Task objective -
Your answer should be a single number: the count of lines in the material below that hold "this".

Dataset content -
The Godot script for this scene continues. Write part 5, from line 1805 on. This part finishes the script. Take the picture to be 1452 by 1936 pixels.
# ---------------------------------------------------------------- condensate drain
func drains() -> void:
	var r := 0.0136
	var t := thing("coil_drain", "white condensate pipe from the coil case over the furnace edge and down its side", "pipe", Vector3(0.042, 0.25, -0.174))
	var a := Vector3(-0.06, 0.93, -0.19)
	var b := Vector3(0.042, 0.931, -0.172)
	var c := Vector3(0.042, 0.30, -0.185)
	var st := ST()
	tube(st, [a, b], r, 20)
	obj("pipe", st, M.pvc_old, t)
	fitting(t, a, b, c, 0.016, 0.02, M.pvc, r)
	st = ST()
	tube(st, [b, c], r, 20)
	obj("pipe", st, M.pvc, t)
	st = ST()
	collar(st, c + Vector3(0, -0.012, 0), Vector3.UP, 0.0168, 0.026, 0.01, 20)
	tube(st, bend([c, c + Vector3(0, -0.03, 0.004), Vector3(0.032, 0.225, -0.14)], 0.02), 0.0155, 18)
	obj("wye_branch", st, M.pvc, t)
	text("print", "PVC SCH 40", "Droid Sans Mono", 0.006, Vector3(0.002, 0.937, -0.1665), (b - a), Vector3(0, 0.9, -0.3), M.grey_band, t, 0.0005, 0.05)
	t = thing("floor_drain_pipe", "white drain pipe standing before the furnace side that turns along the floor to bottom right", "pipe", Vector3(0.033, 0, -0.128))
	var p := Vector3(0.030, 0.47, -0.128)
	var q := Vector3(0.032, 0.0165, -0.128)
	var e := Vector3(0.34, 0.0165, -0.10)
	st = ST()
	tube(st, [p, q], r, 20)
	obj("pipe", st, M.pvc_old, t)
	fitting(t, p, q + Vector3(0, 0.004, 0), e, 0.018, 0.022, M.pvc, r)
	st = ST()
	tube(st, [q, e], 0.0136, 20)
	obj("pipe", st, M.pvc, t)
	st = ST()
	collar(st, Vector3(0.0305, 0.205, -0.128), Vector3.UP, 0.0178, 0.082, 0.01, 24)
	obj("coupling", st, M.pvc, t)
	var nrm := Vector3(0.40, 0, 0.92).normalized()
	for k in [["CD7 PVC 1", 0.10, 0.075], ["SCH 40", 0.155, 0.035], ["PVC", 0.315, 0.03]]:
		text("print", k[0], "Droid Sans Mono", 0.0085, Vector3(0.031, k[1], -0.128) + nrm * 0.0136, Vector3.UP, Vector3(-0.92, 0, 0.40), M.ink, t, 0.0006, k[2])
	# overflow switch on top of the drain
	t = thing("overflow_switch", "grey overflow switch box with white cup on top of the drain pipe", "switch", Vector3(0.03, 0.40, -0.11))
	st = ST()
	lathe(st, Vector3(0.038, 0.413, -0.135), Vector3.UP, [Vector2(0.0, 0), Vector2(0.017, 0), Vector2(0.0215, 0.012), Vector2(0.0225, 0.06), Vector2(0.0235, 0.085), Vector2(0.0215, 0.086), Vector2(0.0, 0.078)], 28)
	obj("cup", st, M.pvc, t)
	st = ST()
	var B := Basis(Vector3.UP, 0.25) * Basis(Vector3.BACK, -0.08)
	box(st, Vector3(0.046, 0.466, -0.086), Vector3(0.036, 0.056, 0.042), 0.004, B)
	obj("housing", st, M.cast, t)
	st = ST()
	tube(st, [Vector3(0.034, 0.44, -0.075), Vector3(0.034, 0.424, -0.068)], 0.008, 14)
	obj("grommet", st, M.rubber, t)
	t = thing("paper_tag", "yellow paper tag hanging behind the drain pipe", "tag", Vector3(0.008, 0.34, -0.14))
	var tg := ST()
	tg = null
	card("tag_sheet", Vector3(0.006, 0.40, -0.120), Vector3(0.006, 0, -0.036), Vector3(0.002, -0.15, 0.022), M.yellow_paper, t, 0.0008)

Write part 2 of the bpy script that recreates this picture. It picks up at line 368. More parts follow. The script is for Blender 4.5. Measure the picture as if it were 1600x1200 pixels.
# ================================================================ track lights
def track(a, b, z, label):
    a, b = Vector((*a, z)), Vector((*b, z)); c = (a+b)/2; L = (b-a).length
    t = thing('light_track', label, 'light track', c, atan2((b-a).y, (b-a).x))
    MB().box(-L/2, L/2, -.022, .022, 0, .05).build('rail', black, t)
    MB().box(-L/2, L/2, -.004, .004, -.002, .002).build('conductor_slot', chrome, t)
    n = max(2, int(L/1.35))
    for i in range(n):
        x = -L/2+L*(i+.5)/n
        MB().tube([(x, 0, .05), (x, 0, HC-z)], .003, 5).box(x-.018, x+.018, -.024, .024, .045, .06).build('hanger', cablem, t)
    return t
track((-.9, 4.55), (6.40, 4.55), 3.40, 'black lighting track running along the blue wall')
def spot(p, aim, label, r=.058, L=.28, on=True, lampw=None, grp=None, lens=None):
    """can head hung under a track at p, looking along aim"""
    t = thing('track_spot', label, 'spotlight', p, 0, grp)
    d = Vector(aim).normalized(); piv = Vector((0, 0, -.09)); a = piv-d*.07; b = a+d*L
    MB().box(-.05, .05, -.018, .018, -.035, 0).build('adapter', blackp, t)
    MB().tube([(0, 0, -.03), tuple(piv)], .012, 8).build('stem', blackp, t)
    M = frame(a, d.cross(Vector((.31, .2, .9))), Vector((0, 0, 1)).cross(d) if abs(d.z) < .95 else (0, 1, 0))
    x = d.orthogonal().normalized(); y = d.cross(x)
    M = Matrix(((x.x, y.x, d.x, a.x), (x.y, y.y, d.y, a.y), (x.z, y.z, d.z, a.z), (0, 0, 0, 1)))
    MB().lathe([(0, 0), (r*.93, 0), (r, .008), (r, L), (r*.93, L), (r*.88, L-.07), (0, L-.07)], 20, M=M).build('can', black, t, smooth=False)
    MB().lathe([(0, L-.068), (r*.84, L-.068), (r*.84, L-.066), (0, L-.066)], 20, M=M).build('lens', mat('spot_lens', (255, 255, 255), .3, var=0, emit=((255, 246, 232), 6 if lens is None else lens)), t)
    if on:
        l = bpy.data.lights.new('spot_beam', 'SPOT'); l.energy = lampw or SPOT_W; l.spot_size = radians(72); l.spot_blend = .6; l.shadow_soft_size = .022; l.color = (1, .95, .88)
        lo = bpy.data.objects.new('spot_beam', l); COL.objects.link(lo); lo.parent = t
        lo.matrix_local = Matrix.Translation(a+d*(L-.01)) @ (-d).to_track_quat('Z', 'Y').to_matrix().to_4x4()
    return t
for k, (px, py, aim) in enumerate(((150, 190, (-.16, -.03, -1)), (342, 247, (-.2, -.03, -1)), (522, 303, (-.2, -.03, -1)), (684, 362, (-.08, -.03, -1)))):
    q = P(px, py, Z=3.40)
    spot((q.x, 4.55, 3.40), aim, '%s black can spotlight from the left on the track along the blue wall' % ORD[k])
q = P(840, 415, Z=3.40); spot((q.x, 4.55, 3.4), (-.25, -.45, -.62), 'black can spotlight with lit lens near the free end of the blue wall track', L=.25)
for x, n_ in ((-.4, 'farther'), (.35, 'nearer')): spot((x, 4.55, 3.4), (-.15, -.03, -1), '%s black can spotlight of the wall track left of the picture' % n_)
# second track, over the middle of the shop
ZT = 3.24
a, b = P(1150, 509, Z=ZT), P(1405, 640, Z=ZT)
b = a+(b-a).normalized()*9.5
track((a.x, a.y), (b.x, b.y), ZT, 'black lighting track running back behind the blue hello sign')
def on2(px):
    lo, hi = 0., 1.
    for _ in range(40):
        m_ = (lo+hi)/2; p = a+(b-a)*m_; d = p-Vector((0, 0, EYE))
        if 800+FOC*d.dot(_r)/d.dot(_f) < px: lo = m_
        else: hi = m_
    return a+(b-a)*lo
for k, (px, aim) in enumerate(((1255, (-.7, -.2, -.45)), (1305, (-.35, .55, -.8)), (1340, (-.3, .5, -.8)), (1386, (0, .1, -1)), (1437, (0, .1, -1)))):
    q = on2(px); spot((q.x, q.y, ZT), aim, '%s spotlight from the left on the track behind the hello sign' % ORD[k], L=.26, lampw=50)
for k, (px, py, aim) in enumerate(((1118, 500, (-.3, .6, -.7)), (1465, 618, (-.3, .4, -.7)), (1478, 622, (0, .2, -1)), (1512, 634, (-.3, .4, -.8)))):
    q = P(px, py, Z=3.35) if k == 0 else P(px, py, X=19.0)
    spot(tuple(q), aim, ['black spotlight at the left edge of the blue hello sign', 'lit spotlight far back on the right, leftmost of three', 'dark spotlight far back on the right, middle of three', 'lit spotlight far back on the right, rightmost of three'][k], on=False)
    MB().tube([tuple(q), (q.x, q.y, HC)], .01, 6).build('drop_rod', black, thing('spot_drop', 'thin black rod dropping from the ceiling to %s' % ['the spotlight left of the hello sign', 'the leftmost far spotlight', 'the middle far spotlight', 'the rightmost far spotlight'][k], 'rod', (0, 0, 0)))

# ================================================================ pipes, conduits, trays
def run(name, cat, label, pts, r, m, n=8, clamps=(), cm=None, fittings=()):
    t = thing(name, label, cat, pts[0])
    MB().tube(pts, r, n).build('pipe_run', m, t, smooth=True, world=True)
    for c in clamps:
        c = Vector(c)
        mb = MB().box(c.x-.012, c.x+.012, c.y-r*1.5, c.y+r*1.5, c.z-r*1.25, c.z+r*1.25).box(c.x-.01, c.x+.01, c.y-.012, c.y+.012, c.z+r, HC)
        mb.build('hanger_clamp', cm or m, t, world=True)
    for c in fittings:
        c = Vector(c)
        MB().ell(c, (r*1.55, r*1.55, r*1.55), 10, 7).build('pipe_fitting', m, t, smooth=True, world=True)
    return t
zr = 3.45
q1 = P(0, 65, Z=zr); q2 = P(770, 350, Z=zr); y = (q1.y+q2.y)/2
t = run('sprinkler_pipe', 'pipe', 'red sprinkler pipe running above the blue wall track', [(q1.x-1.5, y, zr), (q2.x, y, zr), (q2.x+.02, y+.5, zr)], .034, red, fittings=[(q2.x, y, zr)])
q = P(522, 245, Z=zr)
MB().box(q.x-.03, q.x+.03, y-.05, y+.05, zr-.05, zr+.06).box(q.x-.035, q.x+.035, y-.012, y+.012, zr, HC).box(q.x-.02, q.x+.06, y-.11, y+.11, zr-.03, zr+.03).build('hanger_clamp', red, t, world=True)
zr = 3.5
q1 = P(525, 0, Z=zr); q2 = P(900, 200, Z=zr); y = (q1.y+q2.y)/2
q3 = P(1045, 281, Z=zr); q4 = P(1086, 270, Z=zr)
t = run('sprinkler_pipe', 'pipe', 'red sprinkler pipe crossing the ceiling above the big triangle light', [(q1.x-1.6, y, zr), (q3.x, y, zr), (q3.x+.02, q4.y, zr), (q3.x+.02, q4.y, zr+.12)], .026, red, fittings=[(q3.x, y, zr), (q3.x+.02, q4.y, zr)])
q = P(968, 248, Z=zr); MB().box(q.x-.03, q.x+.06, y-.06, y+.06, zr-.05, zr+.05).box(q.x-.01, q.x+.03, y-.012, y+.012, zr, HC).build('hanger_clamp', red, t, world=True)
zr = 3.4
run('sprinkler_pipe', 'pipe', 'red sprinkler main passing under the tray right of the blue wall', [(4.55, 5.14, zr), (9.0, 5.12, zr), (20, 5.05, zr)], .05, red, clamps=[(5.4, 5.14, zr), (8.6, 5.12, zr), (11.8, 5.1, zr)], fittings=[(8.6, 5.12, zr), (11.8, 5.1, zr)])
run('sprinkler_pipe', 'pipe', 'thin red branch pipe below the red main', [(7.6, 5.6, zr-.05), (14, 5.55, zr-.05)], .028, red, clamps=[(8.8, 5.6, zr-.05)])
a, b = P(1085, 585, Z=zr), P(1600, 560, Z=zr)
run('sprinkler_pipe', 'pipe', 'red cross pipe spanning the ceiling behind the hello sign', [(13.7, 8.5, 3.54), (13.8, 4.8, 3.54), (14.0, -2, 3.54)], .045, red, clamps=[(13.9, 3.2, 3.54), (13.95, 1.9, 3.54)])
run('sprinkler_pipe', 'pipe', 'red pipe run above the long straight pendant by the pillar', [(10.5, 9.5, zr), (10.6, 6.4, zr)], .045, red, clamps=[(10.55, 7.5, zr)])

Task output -
2